I met Sam at Malka Rabinowitz’s birthday party in October 1947. As was the custom in those days, a party should have more fellows than girls, so Malka’s brother Sid was asked to round up some of his friends in case not enough fellows showed up. Sam Lipsky, ever concerned about his fellow human beings, showed up even though he was more than ten years older than I was and he did not say to Sid “forget it, kid. That’s not for me”. At that point both he and Sid had made plans to volunteer for the war which everyone knew would inevitably follow. So he was a Zionist before he met me.

He had met Sid during World War II, when Sid was in the Army in North Africa and Sam was in the Navy ferrying troops and material from North Africa to Italy. I presume that the fact they were both Eastsiders was a bond between them. I don’t know how they met but they functioned as a team to bring help to the Jews of Casablanca. Sid would tell Sam what the community needed and Sam would carry it off to the ship – blankets, pillows, linen, whatever – and Sid would get it to wherever it was needed. Their contact continued after they were both discharged and that’s how he got to the party.

His Jewishness was important to him otherwise the condition of the Jews of Casablanca would not have touched him.
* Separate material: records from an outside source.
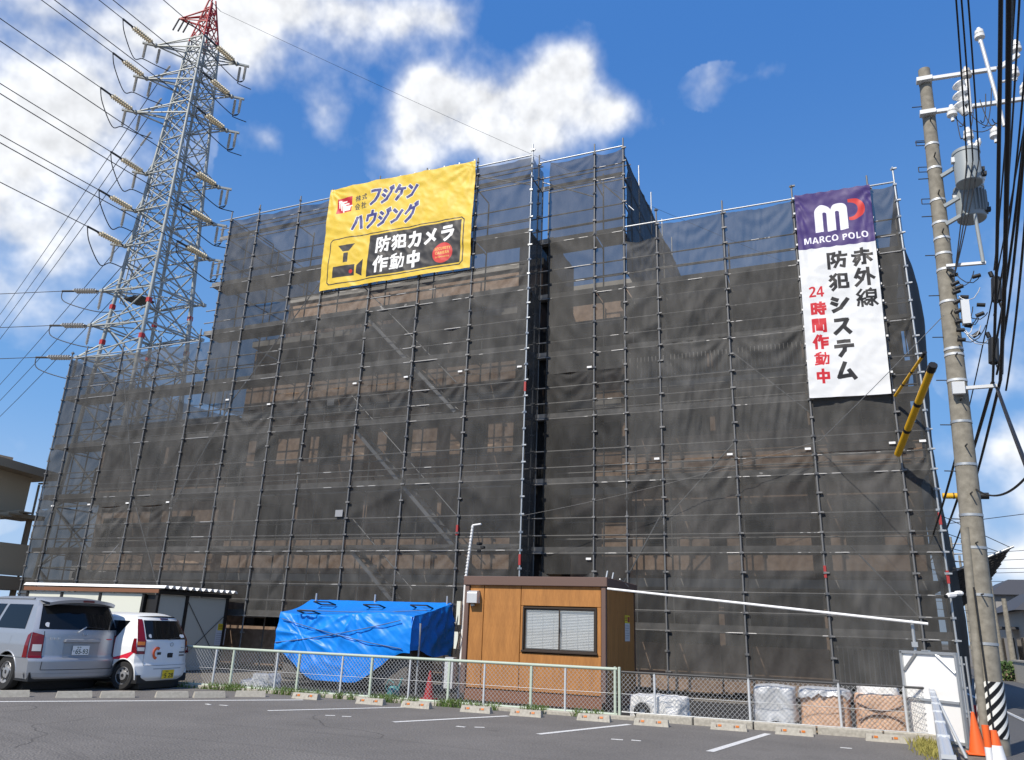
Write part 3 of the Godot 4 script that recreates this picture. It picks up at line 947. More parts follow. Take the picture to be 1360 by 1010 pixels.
func banner_grid(c: Array, nu: int, nv: int, wave: float, sd: float, bump: float) -> ArrayMesh:  # corners: top left, top right, bottom right, bottom left
	var pts := []
	for b in nv + 1:
		for a in nu + 1:
			var u := float(a) / nu
			var v := float(b) / nv
			var p: Vector3 = c[0].lerp(c[1], u).lerp(c[3].lerp(c[2], u), v)
			var q := Vector2(p.x, p.y)
			var d := wave * noise.get_noise_2d(q.x * 0.5 + sd, q.y * 0.5) + bump * noise_b.get_noise_2d(q.x * 1.1 + q.y * 0.8 + sd, q.y * 1.0 - q.x * 0.5)
			d += bump * 0.5 * noise_b.get_noise_2d(q.x * 2.7 - q.y * 1.6 + sd, q.y * 2.0)
			d += 0.025 * sin(atan2(v * 3.7, u * 5.6) * 16.0) * exp(-Vector2(u * 5.6, v * 3.7).length() / 0.9) + 0.025 * sin(atan2(v * 3.7, (1 - u) * 5.6) * 16.0) * exp(-Vector2((1 - u) * 5.6, v * 3.7).length() / 0.9)
			p.y -= 0.03 * absf(sin(u * PI * 6.0)) * (1.0 - v)
			pts.append(p + Vector3(0, 0, d))
	var m := B.new()
	m.grid(pts, nu, nv, true)
	return m.mesh()

func cloth(key: String, tex: Texture2D) -> StandardMaterial3D:
	var m := mat(key, 1, 1, 1, 0.5)
	m.albedo_texture = tex
	m.cull_mode = BaseMaterial3D.CULL_DISABLED
	m.metallic_specular = 0.4
	m.backlight_enabled = true
	m.backlight = Color(0.25, 0.25, 0.25)
	return m

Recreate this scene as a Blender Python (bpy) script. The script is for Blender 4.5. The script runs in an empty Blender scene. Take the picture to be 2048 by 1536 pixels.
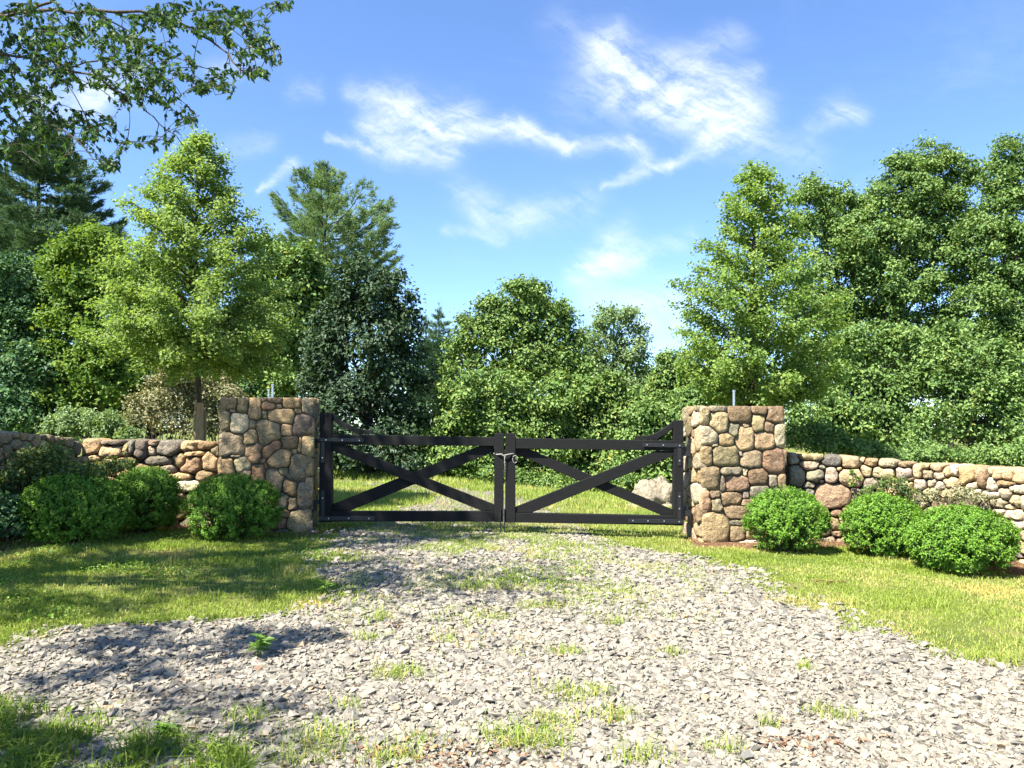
import bpy, math, random
import numpy as np
from mathutils import Vector
R = math.radians
rng = np.random.default_rng(7)
random.seed(7)
sc = bpy.context.scene
COL = sc.collection

# ---------------------------------------------------------------- camera, sky, sun, exposure
F, CX, CY, HY = 1478.0, 1024.0, 768.0, 853.0
PITCH = math.atan((HY - CY) / F)
CAM = np.array([0.0, 0.0, 1.6])
cam_d = bpy.data.cameras.new('camera')
cam = bpy.data.objects.new('camera', cam_d); COL.objects.link(cam)
cam.location = CAM; cam.rotation_euler = (math.pi / 2 + PITCH, 0, 0)
cam_d.sensor_width = 36; cam_d.lens = 36 * F / 2048; cam_d.clip_end = 2000; cam_d.clip_start = .05
sc.camera = cam
SUNV = np.array([-0.55, -0.44, 1.0]); SUNV = SUNV / np.linalg.norm(SUNV)
EL = math.asin(SUNV[2]); AZ = math.atan2(SUNV[0], SUNV[1])          # azimuth clockwise from +Y
sun_d = bpy.data.lights.new('sun', 'SUN'); sun_d.energy = 5.0; sun_d.angle = R(.55); sun_d.color = (1, .955, .87)
sun = bpy.data.objects.new('sun', sun_d); COL.objects.link(sun)
sun.rotation_euler = Vector(SUNV).to_track_quat('Z', 'Y').to_euler(); sun.location = (-20, -10, 40)
sc.view_settings.view_transform = 'Standard'; sc.view_settings.look = 'None'
sc.view_settings.exposure = 1.95; sc.view_settings.gamma = 1; sc.view_settings.use_curve_mapping = False

def ray(px, py):
    f = np.array([0, math.cos(PITCH), math.sin(PITCH)]); u = np.array([0, -math.sin(PITCH), math.cos(PITCH)])
    return f + np.array([1.0, 0, 0]) * (px - CX) / F + u * (CY - py) / F
def at(px, py, Y):
    d = ray(px, py); return CAM + d * (Y / d[1])
def to_px(p):
    d = np.asarray(p, float) - CAM
    f = np.array([0, math.cos(PITCH), math.sin(PITCH)]); u = np.array([0, -math.sin(PITCH), math.cos(PITCH)])
    z = d @ f
    return CX + F * d[..., 0] / z, CY - F * (d @ u) / z

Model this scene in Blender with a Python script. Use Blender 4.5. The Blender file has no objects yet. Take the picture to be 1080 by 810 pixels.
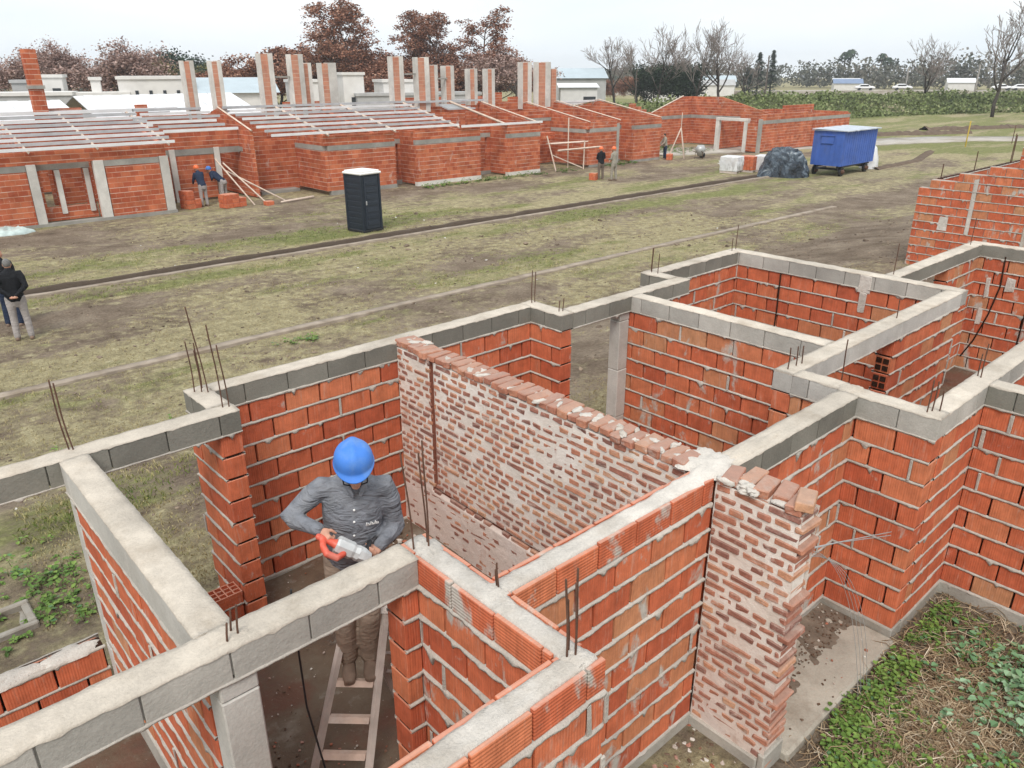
import bpy, bmesh, math, random
from mathutils import Vector, Matrix, noise
random.seed(7)
R=math.radians; PI=math.pi
sc=bpy.context.scene
COL=sc.collection
V=Vector
G=-0.9            # level of the open ground beyond the raised house plot
T=2.1             # top of the ring beams of the near houses
def rnd(a=0.,b=1.): return random.uniform(a,b)
def fn(x,y,z=0.,s=1.): return noise.noise(V((x*s,y*s,z)))
def fb(x,y,z=0.,s=1.,o=4): return noise.fractal(V((x*s,y*s,z)),1.0,2.0,o)
def ss(t): t=max(0.,min(1.,t)); return t*t*(3-2*t)
# ------------------------------------------------------------ objects
def tag(o,label=None,cat=None,group=None,kind=None):
    if label: o['label']=label
    if cat: o['category']=cat
    if group: o['group']=group
    if kind: o['kind']=kind
    return o
def thing(name,label,cat,loc=(0,0,0),rz=0,group=None):
    o=bpy.data.objects.new(name,None); COL.objects.link(o); o.location=loc; o.rotation_euler=(0,0,rz)
    o.empty_display_size=.1
    return tag(o,label,cat,group)
def copy_tree(o,parent=None):
    c=o.copy(); COL.objects.link(c)
    if parent: c.parent=parent
    for ch in list(o.children): copy_tree(ch,c)
    return c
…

He would have become a more religious person earlier in our marriage except that he was rebuffed by my father. On his own initiative he went to daven at the RSK Yeshiava since we lived on the East Side after we were married, but unfortunately the fellows thee were busy talking baseball or other topics during the actual davening, so he quit.

I was convinced of his worthiness to be my husband after our second date, in February 1948. That is why I waited for him to return from Israel. It never even dawned on me that he would come back in a different condition than he went, or that he would not come back at all. I am grateful that he came back whole, well, and with the same intention as mine, to get married. I have never had a moment’s regret.